I had two requirements for developing that I wanted to achieve: macOS UI, Linux-based dev environment. I was a bit weary about the new architecture and frankly I expected not to be able to work efficiently on it for a while. I was wrong. And since I’ve been asked about this setup a few times now, I decided to put together a very brief intro.
The way I made it work is by having a full “dev environment” running virtually. That means that I check out repositories on the virtual disk and run everything from there. This has the slight inconvenience that I can’t easily access those files with Finder, but the upside is that there is no noticeable IO latency issues like when running Docker for Mac. And VSCode has great drag’n’drop to and from the remote file system, so that covers almost everything.
At the time when I was setting up, none of the big VM providers (VMware, Parallells and VirtualBox) offered a working M1 solution, so I ended up using a wrapper around QEmu called UTM. It’s made for iOS but it runs smoothly on MacOS. The only downside I’ve noticed is that there is no headless option, so I have a superfluous terminal window permanently sitting in my dock.
If you want to do this, first follow the instructions for installing and setting up UTM with a Ubuntu server. When installing the operating system, check the SSH Server option to make sure that is installed.
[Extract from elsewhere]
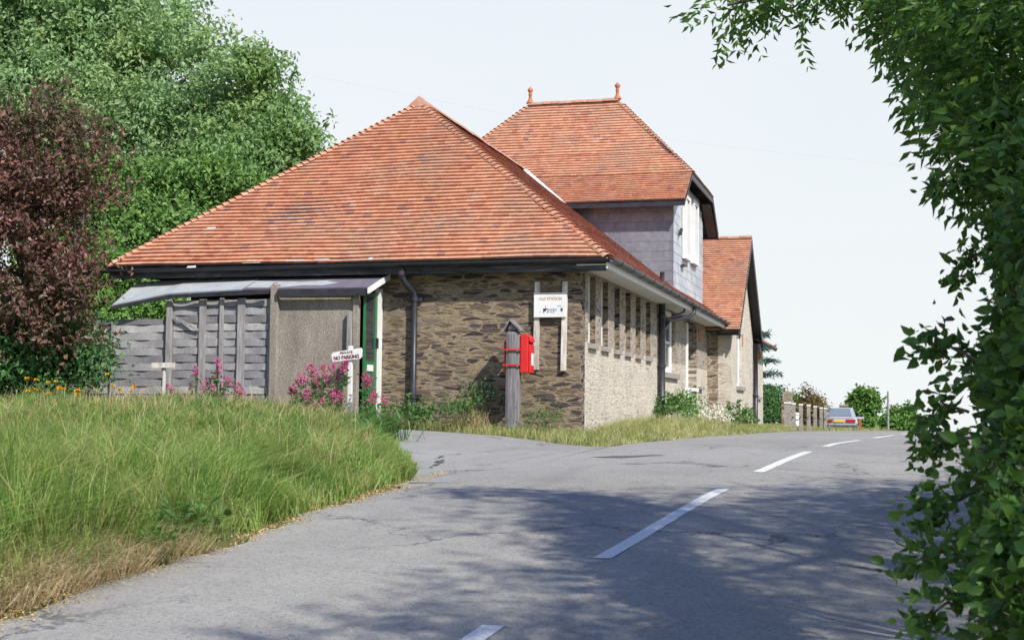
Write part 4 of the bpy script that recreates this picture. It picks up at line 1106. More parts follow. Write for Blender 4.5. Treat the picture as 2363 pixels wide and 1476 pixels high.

To access it, set up UTM to forward port 22 to the host machine, preferably on a different port to avoid collisions (this is available in the network tab in the configuration window).
Now, to use the server with Visual Studio Code, install the remote extension pack (or just the SSH version if you know that’s the only one you will be using). Set up a new SSH target that accesses localhost on the port that you forwarded. VSCode will now connect to the virtual machine, install host extensions and use it for the “backend” part of your development setup.
As I am running an ARM Linux, there might be a few things that won’t work like I am used to but I am currently running the entire setup for Submotion which is NodeJS and Postgres (running as a Docker image) as well as a few toy Rust projects and so far it all works.